Dr. Hasan Yalçın, YMM, E. Hesap Uzmanı
Dönemsellik
kavramı veya yaygın kullanımı ile dönemsellik ilkesi vergi uygulamaları
açısından önemli rol oynamaktadır. Dönemsellik kavramına ilişkin vergi ve
sermaye piyasası mevzuatında yer alan açıklamalar aşağıda özetlenmiştir.
1
seri no’lu Muhasebe Sistemi Uygulama Genel Tebliğinde dönemsellik kavramı
aşağıdaki şekilde tanımlanmıştır.
“İşletmenin
sürekliliği kavramı uyarınca sınırsız kabul edilen ömrünün, belirli dönemlere
bölünmesi ve her dönemin faaliyet sonuçlarının diğer dönemlerden bağımsız
olarak saptanmasıdır.

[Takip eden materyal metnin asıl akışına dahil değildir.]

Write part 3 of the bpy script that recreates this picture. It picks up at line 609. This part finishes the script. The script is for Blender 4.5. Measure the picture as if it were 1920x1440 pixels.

Gelir ve giderlerin tahakkuk esasına göre
muhasebeleştirilmesi, hasılat, gelir ve kârların aynı döneme ait maliyet, gider
ve zararlarla karşılaştırılması bu kavramın gereğidir.”
SPK’nın
Seri XI No’lu tebliğinin 7’nci maddesinde dönemsellik kavramı ile ilgili olarak
yapılan açıklamalar aşağıdaki gibidir.
“İşletmelerin
sınırsız sayılan yaşam sürelerinin sınırlı uzunlukta belli dönemlere bölünmesi
ve her dönemin faaliyet sonuçlarının diğer dönemlerden ayrı olarak saptanmasını
ifade eder. Bu kavrama göre faaliyet sonuçları ilgili olduğu dönemde
değerlendirilir. Gelir ve giderlerin tahakkuk esasına göre
muhasebeleştirilmesi; hasılat, gelir ve kârların aynı döneme ait maliyet, gider
ve zararlarla karşılaştırılması bu kavramın gereğidir”
Yukarıda
yer alan tanımlama ve açıklamalardan da anlaşılacağı üzere dönemsellik kavramı
aşağıdaki hususları içermektedir.
İşletmelerin
sınırsız faaliyet süreleri belli dönemlere bölünmelidir.
Her
dönemin faaliyet sonuçları diğer dönemlerden bağımsız olarak tespit
edilmelidir.
Gelir
ve giderler tahakkuk esasına göre muhasebeleştirilmelidir.
Hasılat
gelir ve kârlar aynı döneme ait maliyet, gider ve zararlarla
karşılaştırılmalıdır.[1]
Gelir,
Kurumlar ve Vergi Usul Kanunu’nun ilgili maddeleri incelendiğinde ticari ve
kurum kazancı açısından dönemsellik ilkesinin kabul edildiği açıkça ortaya
çıkmaktadır.
Gelir
Vergisi Kanunu’nun gelirin tanımının yapıldığı 1’inci maddesinde “ Bir takvim yılı içinde elde ettiği…” ifadesi,
bilanço esasına göre ticari kazancın tespitinin düzenlendiği 38’inci
maddesindeki “teşebbüs deki öz sermayenin hesap dönemi sonunda ve başındaki
değerleri arasındaki müspet farktır” ifadesi, işletme hesabı esasına göre
ticari kazancın tespitini düzenleyen 39’uncu maddedeki “bir hesap dönemi içinde
elde edilen hasılat ile giderler arasındaki müspet fark” ifadesi ve ayrıca
Kurumlar Vergisi Kanunu’nun safi kurum kazancının belirlenmesine yönelik
13’üncü maddesinde yer alan “bir hesap dönemi içinde elde ettikleri safi kurum
kazancı” ifadesi ticari ve kurum kazancının tespitinde dönemsellik ilkesinin
esas alındığını açıkça ortaya koymaktadır.
Hesap
döneminden ne anlaşılması gerektiğine ilişkin düzenlemelere de VUK’un 174’üncü
maddesinde yer verilmiştir. Buna göre “defterler hesap dönemi itibariyle
tutulur. Kayıtlar bir hesap dönemi sonunda kapatılır ve ertesi dönem başında
yeniden açılır. Hesap dönemi normal olarak takvim yılıdır.” Ayrıca Vergi Usul
Kanunu’nun anılan maddesinin devamında hangi hallerde hesap döneminden sapmalar
olacağı hüküm altına alınmıştır.
[1]
Celal ÇELİK, Selim VURAL, “Kurumlar Vergisi Mükellefleri Açısından Devlet
Tahvilleri ve Hazine Bonosu Faizlerinde Elde Etme”, Vergi Dünyası, Sayı:179, s.64.